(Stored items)
┏━━

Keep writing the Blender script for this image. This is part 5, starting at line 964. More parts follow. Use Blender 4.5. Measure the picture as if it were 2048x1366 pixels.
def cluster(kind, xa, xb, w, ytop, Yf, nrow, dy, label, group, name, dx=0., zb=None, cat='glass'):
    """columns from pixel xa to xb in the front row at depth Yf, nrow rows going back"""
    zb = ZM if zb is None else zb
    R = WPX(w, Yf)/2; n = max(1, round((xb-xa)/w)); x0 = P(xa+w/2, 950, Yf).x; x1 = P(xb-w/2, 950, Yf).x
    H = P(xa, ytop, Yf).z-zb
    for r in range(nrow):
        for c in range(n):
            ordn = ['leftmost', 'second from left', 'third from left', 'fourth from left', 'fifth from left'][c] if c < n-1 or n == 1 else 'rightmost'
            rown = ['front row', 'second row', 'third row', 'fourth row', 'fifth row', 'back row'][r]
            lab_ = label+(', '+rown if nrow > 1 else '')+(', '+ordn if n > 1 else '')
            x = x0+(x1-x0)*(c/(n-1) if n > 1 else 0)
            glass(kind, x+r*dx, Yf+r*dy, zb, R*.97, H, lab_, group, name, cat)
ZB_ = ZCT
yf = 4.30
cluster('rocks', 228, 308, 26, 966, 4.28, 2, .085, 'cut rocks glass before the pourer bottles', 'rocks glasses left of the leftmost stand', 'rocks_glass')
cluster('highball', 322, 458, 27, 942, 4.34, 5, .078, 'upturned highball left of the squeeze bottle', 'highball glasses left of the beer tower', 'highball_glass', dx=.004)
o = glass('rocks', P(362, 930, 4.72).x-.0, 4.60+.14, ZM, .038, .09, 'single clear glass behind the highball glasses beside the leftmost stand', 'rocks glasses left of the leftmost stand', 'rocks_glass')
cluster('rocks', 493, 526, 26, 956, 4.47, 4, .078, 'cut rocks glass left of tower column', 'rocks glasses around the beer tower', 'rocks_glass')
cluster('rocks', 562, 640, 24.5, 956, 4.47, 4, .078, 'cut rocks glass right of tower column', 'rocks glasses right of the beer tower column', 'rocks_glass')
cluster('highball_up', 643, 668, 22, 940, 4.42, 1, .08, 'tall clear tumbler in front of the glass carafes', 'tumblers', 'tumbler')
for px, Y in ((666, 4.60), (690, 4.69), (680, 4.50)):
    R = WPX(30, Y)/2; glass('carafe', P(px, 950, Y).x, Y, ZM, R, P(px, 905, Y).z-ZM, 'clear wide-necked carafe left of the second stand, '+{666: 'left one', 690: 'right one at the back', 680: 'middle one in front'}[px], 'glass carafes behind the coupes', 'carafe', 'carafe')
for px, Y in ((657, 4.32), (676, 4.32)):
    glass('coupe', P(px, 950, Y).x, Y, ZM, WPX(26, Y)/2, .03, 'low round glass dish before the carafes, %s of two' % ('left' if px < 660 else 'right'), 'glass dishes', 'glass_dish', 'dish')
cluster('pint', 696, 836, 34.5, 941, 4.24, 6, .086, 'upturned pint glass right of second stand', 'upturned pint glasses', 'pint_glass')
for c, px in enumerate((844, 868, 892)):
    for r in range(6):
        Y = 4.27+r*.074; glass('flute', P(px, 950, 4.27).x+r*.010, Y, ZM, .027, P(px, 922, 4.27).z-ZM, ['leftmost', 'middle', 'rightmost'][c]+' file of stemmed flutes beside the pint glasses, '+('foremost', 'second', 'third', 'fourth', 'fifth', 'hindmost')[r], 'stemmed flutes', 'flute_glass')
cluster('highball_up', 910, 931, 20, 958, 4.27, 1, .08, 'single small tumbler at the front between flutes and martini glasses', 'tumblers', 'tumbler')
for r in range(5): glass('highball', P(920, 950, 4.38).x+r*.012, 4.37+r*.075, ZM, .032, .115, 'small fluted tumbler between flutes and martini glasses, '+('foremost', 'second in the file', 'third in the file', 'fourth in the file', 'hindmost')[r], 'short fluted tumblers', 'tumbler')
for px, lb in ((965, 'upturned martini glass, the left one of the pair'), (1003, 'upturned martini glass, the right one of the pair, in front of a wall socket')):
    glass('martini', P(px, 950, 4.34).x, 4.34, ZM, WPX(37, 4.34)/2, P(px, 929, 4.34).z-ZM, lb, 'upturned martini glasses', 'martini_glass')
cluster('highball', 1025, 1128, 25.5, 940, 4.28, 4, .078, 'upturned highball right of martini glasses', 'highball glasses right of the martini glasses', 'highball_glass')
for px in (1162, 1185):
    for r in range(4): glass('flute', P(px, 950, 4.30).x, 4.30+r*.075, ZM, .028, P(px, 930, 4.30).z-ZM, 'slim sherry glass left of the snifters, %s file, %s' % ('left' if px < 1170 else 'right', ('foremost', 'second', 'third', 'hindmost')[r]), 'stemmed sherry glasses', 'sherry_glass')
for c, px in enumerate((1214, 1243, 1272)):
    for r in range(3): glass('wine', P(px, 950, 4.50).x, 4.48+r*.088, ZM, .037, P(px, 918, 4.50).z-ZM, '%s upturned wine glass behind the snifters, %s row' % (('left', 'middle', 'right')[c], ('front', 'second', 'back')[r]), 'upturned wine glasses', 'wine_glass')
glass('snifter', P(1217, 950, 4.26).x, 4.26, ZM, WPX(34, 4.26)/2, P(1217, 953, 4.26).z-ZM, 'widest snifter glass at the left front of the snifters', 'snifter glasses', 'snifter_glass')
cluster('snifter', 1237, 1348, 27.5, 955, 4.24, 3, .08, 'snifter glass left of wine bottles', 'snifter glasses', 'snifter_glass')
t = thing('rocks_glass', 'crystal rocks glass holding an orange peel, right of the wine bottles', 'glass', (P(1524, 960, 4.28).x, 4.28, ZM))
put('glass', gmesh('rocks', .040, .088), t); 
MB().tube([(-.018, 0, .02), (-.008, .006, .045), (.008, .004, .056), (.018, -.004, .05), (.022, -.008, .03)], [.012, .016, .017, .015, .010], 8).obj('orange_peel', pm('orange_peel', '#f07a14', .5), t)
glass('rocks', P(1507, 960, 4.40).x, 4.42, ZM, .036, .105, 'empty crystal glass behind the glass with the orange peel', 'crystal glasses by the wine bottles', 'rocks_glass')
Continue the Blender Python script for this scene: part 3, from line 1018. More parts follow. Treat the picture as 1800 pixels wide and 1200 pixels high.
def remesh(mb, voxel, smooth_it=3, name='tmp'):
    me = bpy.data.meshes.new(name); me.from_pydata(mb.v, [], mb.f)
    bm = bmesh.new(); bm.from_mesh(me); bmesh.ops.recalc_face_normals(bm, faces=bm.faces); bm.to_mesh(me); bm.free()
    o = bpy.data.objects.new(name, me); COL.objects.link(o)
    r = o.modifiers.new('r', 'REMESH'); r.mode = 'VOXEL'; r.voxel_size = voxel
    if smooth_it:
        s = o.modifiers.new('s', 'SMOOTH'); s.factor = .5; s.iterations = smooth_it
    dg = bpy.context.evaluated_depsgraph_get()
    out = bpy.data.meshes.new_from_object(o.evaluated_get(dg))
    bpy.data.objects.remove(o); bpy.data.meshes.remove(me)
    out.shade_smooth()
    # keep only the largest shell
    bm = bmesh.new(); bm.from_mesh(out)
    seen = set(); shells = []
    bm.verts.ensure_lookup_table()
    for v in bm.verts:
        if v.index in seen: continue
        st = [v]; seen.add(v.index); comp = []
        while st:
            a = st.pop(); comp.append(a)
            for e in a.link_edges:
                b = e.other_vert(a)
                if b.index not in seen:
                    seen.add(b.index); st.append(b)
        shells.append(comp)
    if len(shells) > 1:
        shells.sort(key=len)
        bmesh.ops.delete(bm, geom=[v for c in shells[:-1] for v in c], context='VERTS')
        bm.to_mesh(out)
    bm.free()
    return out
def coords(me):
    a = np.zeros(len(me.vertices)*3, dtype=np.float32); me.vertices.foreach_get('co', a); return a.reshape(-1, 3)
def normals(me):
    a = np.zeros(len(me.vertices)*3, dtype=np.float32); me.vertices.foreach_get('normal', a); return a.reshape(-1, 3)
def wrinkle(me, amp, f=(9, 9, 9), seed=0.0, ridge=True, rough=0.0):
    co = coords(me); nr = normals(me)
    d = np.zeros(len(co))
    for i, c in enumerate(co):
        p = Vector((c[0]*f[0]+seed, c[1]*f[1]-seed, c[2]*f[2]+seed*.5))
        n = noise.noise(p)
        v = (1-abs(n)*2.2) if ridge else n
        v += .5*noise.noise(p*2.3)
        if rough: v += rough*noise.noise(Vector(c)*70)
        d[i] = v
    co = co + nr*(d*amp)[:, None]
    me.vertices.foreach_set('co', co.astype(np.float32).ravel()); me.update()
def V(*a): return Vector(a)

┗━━

- [TASK OBJECTIVE]
Pull out all lines containing the word "this" from the entries above.

- [FINISHED ANSWER]
Keep writing the Blender script for this image. This is part 5, starting at line 964. More parts follow. Use Blender 4.5. Measure the picture as if it were 2048x1366 pixels.
Continue the Blender Python script for this scene: part 3, from line 1018. More parts follow. Treat the picture as 1800 pixels wide and 1200 pixels high.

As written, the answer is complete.